Published Date: July 18, 2020

On 22 June 2020, the Supreme Court of Appeal not only delivered an interesting judgement for the legal fraternity but brought a widow one step closer to finally realising justice after 10 years.

The judgement is crucial for litigators because the matter deals with a fairly regular and familiar issue, concerning a motor vehicle qualifying for RAF Act. This determination is critical because, if it does not qualify as a ‘motor vehicle’ for the purposes of the Act, the claimant has no claim against the RAF. This issue is bound to arise from time to time.
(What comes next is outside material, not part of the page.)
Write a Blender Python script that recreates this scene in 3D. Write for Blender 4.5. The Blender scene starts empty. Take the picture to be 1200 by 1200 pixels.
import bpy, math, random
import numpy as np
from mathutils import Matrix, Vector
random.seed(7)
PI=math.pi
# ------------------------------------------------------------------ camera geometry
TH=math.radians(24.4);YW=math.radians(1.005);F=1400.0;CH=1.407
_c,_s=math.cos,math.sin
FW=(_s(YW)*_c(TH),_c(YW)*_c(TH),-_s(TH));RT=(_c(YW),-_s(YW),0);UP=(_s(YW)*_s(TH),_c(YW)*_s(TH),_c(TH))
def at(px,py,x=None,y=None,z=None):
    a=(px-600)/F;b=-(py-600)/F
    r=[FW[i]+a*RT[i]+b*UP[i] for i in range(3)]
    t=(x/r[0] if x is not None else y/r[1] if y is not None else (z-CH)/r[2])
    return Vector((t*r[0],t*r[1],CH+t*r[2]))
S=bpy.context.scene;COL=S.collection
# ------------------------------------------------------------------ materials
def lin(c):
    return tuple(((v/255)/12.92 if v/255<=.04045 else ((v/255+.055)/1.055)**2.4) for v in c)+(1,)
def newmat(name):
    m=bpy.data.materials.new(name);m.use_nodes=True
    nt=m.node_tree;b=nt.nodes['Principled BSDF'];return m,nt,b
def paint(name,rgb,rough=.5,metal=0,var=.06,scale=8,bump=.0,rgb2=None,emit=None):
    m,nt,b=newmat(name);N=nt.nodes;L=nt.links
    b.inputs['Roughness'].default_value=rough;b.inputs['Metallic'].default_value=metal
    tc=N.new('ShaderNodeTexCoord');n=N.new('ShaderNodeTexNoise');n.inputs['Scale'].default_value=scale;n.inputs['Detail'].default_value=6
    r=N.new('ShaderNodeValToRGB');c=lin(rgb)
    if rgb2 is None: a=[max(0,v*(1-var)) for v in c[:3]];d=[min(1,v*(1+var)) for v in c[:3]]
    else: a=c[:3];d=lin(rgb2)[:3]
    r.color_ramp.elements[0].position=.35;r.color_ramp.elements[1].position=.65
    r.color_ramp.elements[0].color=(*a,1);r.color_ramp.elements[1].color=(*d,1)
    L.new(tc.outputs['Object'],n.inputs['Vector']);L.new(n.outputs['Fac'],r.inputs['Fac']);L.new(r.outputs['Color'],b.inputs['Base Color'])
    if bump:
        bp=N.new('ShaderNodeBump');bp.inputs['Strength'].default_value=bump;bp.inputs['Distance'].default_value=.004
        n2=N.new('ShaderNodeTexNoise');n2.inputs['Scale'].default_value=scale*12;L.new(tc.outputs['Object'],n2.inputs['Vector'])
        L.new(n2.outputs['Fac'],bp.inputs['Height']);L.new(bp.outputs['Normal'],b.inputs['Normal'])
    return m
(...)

Many of these cases end up reaching the Supreme Court of Appeal and over the years, the courts have developed tests and the relevant enquiries to determine whether a certain mode of transport is deemed to be a vehicle within the bounds of the RAF Act, given the occurrence of technological advancements in this area. To avoid massive cost implications, litigators should be able to tell from the onset whether a mode of transport is likely to qualify as a motor vehicle in terms of the Act or not. Due to the frequency of such cases, it is worthwhile inspecting the recent matter of Mbhele.

Summary of the facts

The accident occurred on 20 February 2010 when the deceased, Mr. Makutoana, who was a pedestrian at the time, collided with a large industrial vehicle – a Stack Reacher. The accident occurred at the Cape Town Harbour Multipurpose Terminal, where the deceased was employed as a stevedore. The deceased’s common law wife, Mrs. Mbhele, proceeded to institute legal action in the Western Cape against the RAF, seeking loss of support payment for herself and their four minor children.

The RAF denied liability on the basis that the Stack Reacher was not a motor vehicle as defined in Section 1 of the RAF Act. The issues were then separated in terms of Rule 33(4) of the Court Uniform Rules, when the parties agreed that the court should first determine whether the mode of transport concerned qualified as a vehicle.

In the first instance, the court found that the Stack Reacher did not qualify as a motor vehicle in terms of the RAF Act. Mrs. Mbhele then took the matter on appeal to the full bench, which overturned the decision, finding the Stack Reacher to be a motor vehicle in terms of the Act. Dissatisfied by this outcome, the RAF then took the matter to the Supreme Court of Appeal which confirmed the full bench’s decision.

Determination process

As stated above, the determination of whether a mode of transport qualifies as a motor vehicle in terms of the RAF Act, is significant because if it does not qualify, then there is no claim against the RAF. In the Mbhele case, the court relied heavily upon the already established principles of determination. These principles included:

  • The natural use of the vehicle and the type of road/surface it is naturally adapted to drive on.
  • The size, height, width, and length of the vehicle (11.5m, without the boom).
  • The submission of the witness expert (the reputable accident reconstructionist, Mr. Barry Grobbelaar).
  • The design and features of the vehicle: engine size; number of wheels; whether the vehicle is fitted with full road-going lighting; high beam lights and low beam headlights; tail lights; indicators; brake lights; reverse lights and position lights; windscreen wipers and washers; a hooter and a handbrake.
  • The speed of the Stack Reacher (which is 24.5km/h unloaded, and 22km/h loaded) and the fact that it is fitted with a four-speed automatic gearbox with four forward and four reverse gears.
  • The fact that the said vehicle was registered for use on the public road; had a registration number and was fitted with a Scania six cylinder, four-stroke diesel engine with a 12-litre capacity.

Moreover, the court considered the fact that the Stack Reacher is propelled by means of the diesel fuel and the evidence was that it transported containers on roads within the ports’ premises. The road was not an issue in this matter because the issue of what qualifies as a ‘road’ for the purposes of the RAF Act was long buried in 2004 with the matter of Mbendera. The court took into account the convincing evidence of the accident reconstructionist, considered all the aforementioned factors, including images of the Stack Reacher, juxtaposing these against the definition of the RAF Act.

The court concluded that the Stack Reacher could indeed be classed as a motor vehicle as defined by the RAF Act. In reaching this conclusion, the court stated that despite it imposing and gigantic size in terms of mass and the speed limitation, objectively viewed, it cannot be said that the driving of this vehicle on the road used by pedestrians and other vehicles, would be extraordinarily hazardous and difficult.

A significant judgement

The judgement is significant for litigators as it provides further details and considerations in determining what qualifies as a motor vehicle. Furthermore, this outcome by the Supreme Court of Appeal means that Mrs. Mbhele is now left with only one hurdle in her claim i.e. the quantification of her claim. It may have been more than 10 years since the demise of her husband, but fortunately, the difficult part of her claiming process is now behind her.

As stated above, such cases be likely be a familiar occurrence in the future as different vehicles are invented, modified, and improved on a regular basis. Although the RAF should continue contesting what qualifies as a ‘vehicle’ in future (where they genuinely believe such contests are necessary), they should take cognisance of the wide interpretation of the definition of the motor vehicle in the Act.